Emily Kassie
New Arizona Fellow, 2023
New America 2023 (New Arizona) Fellow Emily Kassie spoke about her film, Sugarcane, for “Three questions” in The Fifth Draft, the Fellows Program’s monthly newsletter. Kassie is an Emmy and Peabody-nominated investigative journalist and filmmaker who covers conflict and human rights abuses.
Your Fellows project is the film Sugarcane, which tells the story of an investigation into abuse and missing children at an Indian residential school. How did you come to make this film?
In Spring of 2021, when news broke about a discovery of unmarked graves at a former Indian Residential School, I had this gut-feeling. I reached out to my old colleague Julian Brave NoiseCat (Fellows Class of 2022) right away. Julian is a tremendous writer, historian and storyteller. We worked our first reporting jobs together and had been trying to find a project to collaborate on ever since. Then, I went looking for a First Nation that had announced they were beginning their own search and found an article in the Williams Lake Tribune about Chief Willie Sellars. I reached out. He called me back that day. “The Creator has always had good timing for me,” he said. “Just yesterday our Council said we need someone to document our search.” Two weeks later Julian called again. I told him I was planning on following the search at St. Joseph’s Mission near Williams Lake. He paused. “That’s the school where my family was sent and where my father was born…” Out of 139 schools, I chose the one school where Julian’s origin story began.
We were brought up with a national identity as peacekeepers. Canada was supposed to be a gentler, kinder version of our southern neighbors. That illusion was shattered for me.
While you have covered stories across the globe, this project brings you back to your home country of Canada. How was your experience as a journalist and filmmaker different in a more familiar place?
Sugarcane marks the first time I’ve turned my lens on my own country, its original sin and the horrors it perpetrated against its First Peoples. I felt a more direct responsibility to help uncover the truth and make sure that Canadians understood this foundational atrocity on which the country was built. The last residential school closed my first year of kindergarten and yet I didn’t know these schools existed until I became a journalist. We were brought up with a national identity as peacekeepers. Canada was supposed to be a gentler, kinder version of our southern neighbors. That illusion was shattered for me. In another sense, I grew up in Toronto and had never been to British Columbia, let alone the rugged Cariboo region in its interior, which is culturally quite different. Williams Lake is a cowtown, a milieu fit for a western, so there was a lot of learning.
As someone who is not Indigenous or part of the First Nations, how did you build trust with your subjects? What considerations did you make as an outsider telling a story that is central to Secwépemc history and identity?
As a baseline, I operate from a place of empathy, and see my role as someone who can listen and create space for people to be heard. It was of course important to recognize the power dynamics, the history of extraction by government, society and media and make sure that participation was an empowering choice made by participants and the community. Trust was built mostly by the way we decided to document the story—living alongside the community and shooting vérité.

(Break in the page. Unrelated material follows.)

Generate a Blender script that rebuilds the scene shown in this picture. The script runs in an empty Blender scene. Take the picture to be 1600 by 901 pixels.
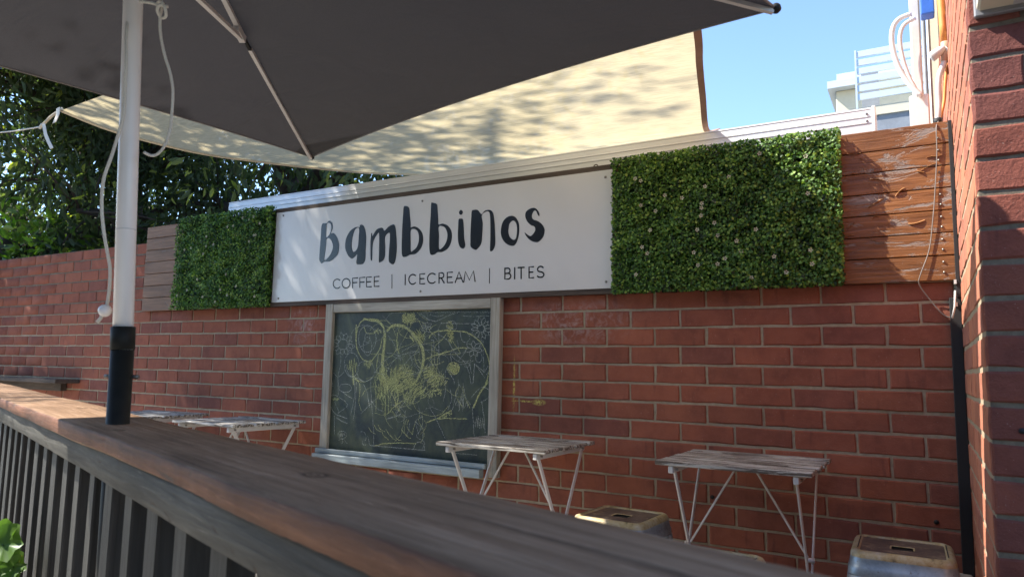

We were embedded in our participants’ lives, caring for them, spending time outside of filming, attending community events, living on the reserve for part of production and participating in ceremonies guided by elders. One of our participants, Charlene Belleau, who has been doing this work for decades, was central to approaching each part of the process in a culturally centered way. This story also needed a strong Indigenous voice and perspective at the helm and Julian was central to that. He speaks the Secwépemc language, can engage with Indigenous narrative traditions and put the film in conversation with Indigenous art in a way I couldn’t. I had the incredible opportunity to learn from him and the community.